*Directive*: Print the listing below exactly.

* START *

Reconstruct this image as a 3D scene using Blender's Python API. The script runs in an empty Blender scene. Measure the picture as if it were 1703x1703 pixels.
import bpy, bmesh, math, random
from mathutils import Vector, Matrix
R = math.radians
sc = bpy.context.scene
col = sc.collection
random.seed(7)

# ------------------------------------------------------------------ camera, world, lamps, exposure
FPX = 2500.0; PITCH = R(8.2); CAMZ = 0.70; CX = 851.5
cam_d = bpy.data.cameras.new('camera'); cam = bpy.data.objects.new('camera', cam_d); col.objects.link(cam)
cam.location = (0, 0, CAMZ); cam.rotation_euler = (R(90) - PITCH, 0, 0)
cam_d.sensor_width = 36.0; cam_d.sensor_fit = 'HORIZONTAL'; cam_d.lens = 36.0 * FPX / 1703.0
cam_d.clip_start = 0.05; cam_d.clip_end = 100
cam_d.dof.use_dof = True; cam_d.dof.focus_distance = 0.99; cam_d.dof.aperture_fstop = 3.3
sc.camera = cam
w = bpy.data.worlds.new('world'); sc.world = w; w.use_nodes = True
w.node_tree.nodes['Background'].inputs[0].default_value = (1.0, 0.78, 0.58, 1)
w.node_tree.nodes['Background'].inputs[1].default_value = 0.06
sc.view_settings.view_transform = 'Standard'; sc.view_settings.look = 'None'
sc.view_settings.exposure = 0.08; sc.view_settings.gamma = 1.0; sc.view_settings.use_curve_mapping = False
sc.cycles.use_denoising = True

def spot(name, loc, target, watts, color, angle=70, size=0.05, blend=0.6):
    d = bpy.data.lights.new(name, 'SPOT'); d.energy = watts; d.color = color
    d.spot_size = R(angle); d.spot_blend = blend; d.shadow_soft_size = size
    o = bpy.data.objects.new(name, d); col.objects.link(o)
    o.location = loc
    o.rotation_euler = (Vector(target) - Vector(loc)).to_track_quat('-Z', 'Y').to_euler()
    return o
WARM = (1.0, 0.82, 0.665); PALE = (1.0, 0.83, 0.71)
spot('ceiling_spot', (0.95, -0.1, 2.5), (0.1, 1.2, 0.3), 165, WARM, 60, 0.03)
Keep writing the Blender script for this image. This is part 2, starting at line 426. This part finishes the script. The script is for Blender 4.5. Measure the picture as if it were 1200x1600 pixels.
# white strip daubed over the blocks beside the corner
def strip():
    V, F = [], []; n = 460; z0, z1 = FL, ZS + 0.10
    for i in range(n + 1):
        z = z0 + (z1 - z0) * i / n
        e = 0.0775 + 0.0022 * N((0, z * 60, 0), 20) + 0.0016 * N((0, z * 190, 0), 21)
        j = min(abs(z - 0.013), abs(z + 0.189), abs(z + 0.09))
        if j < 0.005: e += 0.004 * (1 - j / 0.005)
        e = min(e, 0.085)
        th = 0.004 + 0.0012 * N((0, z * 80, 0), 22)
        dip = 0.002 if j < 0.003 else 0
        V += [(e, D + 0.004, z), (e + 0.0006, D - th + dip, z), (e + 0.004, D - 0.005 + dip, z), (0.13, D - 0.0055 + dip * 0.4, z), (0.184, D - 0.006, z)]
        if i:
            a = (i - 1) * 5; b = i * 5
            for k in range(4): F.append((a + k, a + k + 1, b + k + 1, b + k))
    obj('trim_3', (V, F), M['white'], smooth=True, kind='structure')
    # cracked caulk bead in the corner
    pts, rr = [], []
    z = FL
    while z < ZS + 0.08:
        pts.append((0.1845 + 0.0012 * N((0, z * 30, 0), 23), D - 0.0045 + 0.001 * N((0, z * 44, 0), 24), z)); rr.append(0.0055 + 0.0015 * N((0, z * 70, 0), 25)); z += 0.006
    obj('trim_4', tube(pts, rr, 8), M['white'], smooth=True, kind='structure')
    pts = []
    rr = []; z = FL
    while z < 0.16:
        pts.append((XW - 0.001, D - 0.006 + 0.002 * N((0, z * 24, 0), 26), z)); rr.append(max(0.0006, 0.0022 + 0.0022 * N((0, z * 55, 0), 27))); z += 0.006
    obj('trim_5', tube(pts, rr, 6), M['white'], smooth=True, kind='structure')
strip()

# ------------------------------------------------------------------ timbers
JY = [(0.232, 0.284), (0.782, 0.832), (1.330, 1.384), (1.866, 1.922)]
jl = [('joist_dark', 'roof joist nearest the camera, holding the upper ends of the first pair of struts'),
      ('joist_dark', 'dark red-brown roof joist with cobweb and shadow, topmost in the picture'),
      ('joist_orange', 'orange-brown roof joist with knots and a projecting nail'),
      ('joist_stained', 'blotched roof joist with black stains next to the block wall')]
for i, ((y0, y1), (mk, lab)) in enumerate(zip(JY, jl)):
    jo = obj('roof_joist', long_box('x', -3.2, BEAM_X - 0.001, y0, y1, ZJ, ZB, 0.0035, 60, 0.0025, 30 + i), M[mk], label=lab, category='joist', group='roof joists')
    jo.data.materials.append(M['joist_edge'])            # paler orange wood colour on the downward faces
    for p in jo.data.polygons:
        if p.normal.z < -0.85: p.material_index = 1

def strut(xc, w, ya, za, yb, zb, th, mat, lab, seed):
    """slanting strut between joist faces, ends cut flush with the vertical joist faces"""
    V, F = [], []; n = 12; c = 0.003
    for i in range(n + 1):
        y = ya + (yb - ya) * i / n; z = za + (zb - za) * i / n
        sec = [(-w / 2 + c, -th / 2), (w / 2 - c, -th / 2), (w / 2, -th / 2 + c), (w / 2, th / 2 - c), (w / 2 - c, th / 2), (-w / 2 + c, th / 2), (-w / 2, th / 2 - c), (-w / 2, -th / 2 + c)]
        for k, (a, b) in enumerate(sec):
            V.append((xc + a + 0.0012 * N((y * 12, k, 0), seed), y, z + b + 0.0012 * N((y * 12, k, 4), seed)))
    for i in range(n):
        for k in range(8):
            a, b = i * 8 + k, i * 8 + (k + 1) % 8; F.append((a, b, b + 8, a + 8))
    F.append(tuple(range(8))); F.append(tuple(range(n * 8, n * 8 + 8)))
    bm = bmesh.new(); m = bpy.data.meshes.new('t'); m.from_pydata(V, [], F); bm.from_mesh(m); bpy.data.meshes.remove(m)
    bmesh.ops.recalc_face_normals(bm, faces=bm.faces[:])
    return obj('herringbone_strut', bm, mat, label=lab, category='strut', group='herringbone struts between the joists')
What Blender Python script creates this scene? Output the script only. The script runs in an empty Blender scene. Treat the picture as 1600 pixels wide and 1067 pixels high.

* END *

*Solution for this problem*:
Reconstruct this image as a 3D scene using Blender's Python API. The script runs in an empty Blender scene. Measure the picture as if it were 1703x1703 pixels.
import bpy, bmesh, math, random
from mathutils import Vector, Matrix
R = math.radians
sc = bpy.context.scene
col = sc.collection
random.seed(7)

# ------------------------------------------------------------------ camera, world, lamps, exposure
FPX = 2500.0; PITCH = R(8.2); CAMZ = 0.70; CX = 851.5
cam_d = bpy.data.cameras.new('camera'); cam = bpy.data.objects.new('camera', cam_d); col.objects.link(cam)
cam.location = (0, 0, CAMZ); cam.rotation_euler = (R(90) - PITCH, 0, 0)
cam_d.sensor_width = 36.0; cam_d.sensor_fit = 'HORIZONTAL'; cam_d.lens = 36.0 * FPX / 1703.0
cam_d.clip_start = 0.05; cam_d.clip_end = 100
cam_d.dof.use_dof = True; cam_d.dof.focus_distance = 0.99; cam_d.dof.aperture_fstop = 3.3
sc.camera = cam
w = bpy.data.worlds.new('world'); sc.world = w; w.use_nodes = True
w.node_tree.nodes['Background'].inputs[0].default_value = (1.0, 0.78, 0.58, 1)
w.node_tree.nodes['Background'].inputs[1].default_value = 0.06
sc.view_settings.view_transform = 'Standard'; sc.view_settings.look = 'None'
sc.view_settings.exposure = 0.08; sc.view_settings.gamma = 1.0; sc.view_settings.use_curve_mapping = False
sc.cycles.use_denoising = True

def spot(name, loc, target, watts, color, angle=70, size=0.05, blend=0.6):
    d = bpy.data.lights.new(name, 'SPOT'); d.energy = watts; d.color = color
    d.spot_size = R(angle); d.spot_blend = blend; d.shadow_soft_size = size
    o = bpy.data.objects.new(name, d); col.objects.link(o)
    o.location = loc
    o.rotation_euler = (Vector(target) - Vector(loc)).to_track_quat('-Z', 'Y').to_euler()
    return o
WARM = (1.0, 0.82, 0.665); PALE = (1.0, 0.83, 0.71)
spot('ceiling_spot', (0.95, -0.1, 2.5), (0.1, 1.2, 0.3), 165, WARM, 60, 0.03)
Keep writing the Blender script for this image. This is part 2, starting at line 426. This part finishes the script. The script is for Blender 4.5. Measure the picture as if it were 1200x1600 pixels.
# white strip daubed over the blocks beside the corner
def strip():
    V, F = [], []; n = 460; z0, z1 = FL, ZS + 0.10
    for i in range(n + 1):
        z = z0 + (z1 - z0) * i / n
        e = 0.0775 + 0.0022 * N((0, z * 60, 0), 20) + 0.0016 * N((0, z * 190, 0), 21)
        j = min(abs(z - 0.013), abs(z + 0.189), abs(z + 0.09))
        if j < 0.005: e += 0.004 * (1 - j / 0.005)
        e = min(e, 0.085)
        th = 0.004 + 0.0012 * N((0, z * 80, 0), 22)
        dip = 0.002 if j < 0.003 else 0
        V += [(e, D + 0.004, z), (e + 0.0006, D - th + dip, z), (e + 0.004, D - 0.005 + dip, z), (0.13, D - 0.0055 + dip * 0.4, z), (0.184, D - 0.006, z)]
        if i:
            a = (i - 1) * 5; b = i * 5
            for k in range(4): F.append((a + k, a + k + 1, b + k + 1, b + k))
    obj('trim_3', (V, F), M['white'], smooth=True, kind='structure')
    # cracked caulk bead in the corner
    pts, rr = [], []
    z = FL
    while z < ZS + 0.08:
        pts.append((0.1845 + 0.0012 * N((0, z * 30, 0), 23), D - 0.0045 + 0.001 * N((0, z * 44, 0), 24), z)); rr.append(0.0055 + 0.0015 * N((0, z * 70, 0), 25)); z += 0.006
    obj('trim_4', tube(pts, rr, 8), M['white'], smooth=True, kind='structure')
    pts = []
    rr = []; z = FL
    while z < 0.16:
        pts.append((XW - 0.001, D - 0.006 + 0.002 * N((0, z * 24, 0), 26), z)); rr.append(max(0.0006, 0.0022 + 0.0022 * N((0, z * 55, 0), 27))); z += 0.006
    obj('trim_5', tube(pts, rr, 6), M['white'], smooth=True, kind='structure')
strip()

# ------------------------------------------------------------------ timbers
JY = [(0.232, 0.284), (0.782, 0.832), (1.330, 1.384), (1.866, 1.922)]
jl = [('joist_dark', 'roof joist nearest the camera, holding the upper ends of the first pair of struts'),
      ('joist_dark', 'dark red-brown roof joist with cobweb and shadow, topmost in the picture'),
      ('joist_orange', 'orange-brown roof joist with knots and a projecting nail'),
      ('joist_stained', 'blotched roof joist with black stains next to the block wall')]
for i, ((y0, y1), (mk, lab)) in enumerate(zip(JY, jl)):
    jo = obj('roof_joist', long_box('x', -3.2, BEAM_X - 0.001, y0, y1, ZJ, ZB, 0.0035, 60, 0.0025, 30 + i), M[mk], label=lab, category='joist', group='roof joists')
    jo.data.materials.append(M['joist_edge'])            # paler orange wood colour on the downward faces
    for p in jo.data.polygons:
        if p.normal.z < -0.85: p.material_index = 1

def strut(xc, w, ya, za, yb, zb, th, mat, lab, seed):
    """slanting strut between joist faces, ends cut flush with the vertical joist faces"""
    V, F = [], []; n = 12; c = 0.003
    for i in range(n + 1):
        y = ya + (yb - ya) * i / n; z = za + (zb - za) * i / n
        sec = [(-w / 2 + c, -th / 2), (w / 2 - c, -th / 2), (w / 2, -th / 2 + c), (w / 2, th / 2 - c), (w / 2 - c, th / 2), (-w / 2 + c, th / 2), (-w / 2, th / 2 - c), (-w / 2, -th / 2 + c)]
        for k, (a, b) in enumerate(sec):
            V.append((xc + a + 0.0012 * N((y * 12, k, 0), seed), y, z + b + 0.0012 * N((y * 12, k, 4), seed)))
    for i in range(n):
        for k in range(8):
            a, b = i * 8 + k, i * 8 + (k + 1) % 8; F.append((a, b, b + 8, a + 8))
    F.append(tuple(range(8))); F.append(tuple(range(n * 8, n * 8 + 8)))
    bm = bmesh.new(); m = bpy.data.meshes.new('t'); m.from_pydata(V, [], F); bm.from_mesh(m); bpy.data.meshes.remove(m)
    bmesh.ops.recalc_face_normals(bm, faces=bm.faces[:])
    return obj('herringbone_strut', bm, mat, label=lab, category='strut', group='herringbone struts between the joists')
What Blender Python script creates this scene? Output the script only. The script runs in an empty Blender scene. Treat the picture as 1600 pixels wide and 1067 pixels high.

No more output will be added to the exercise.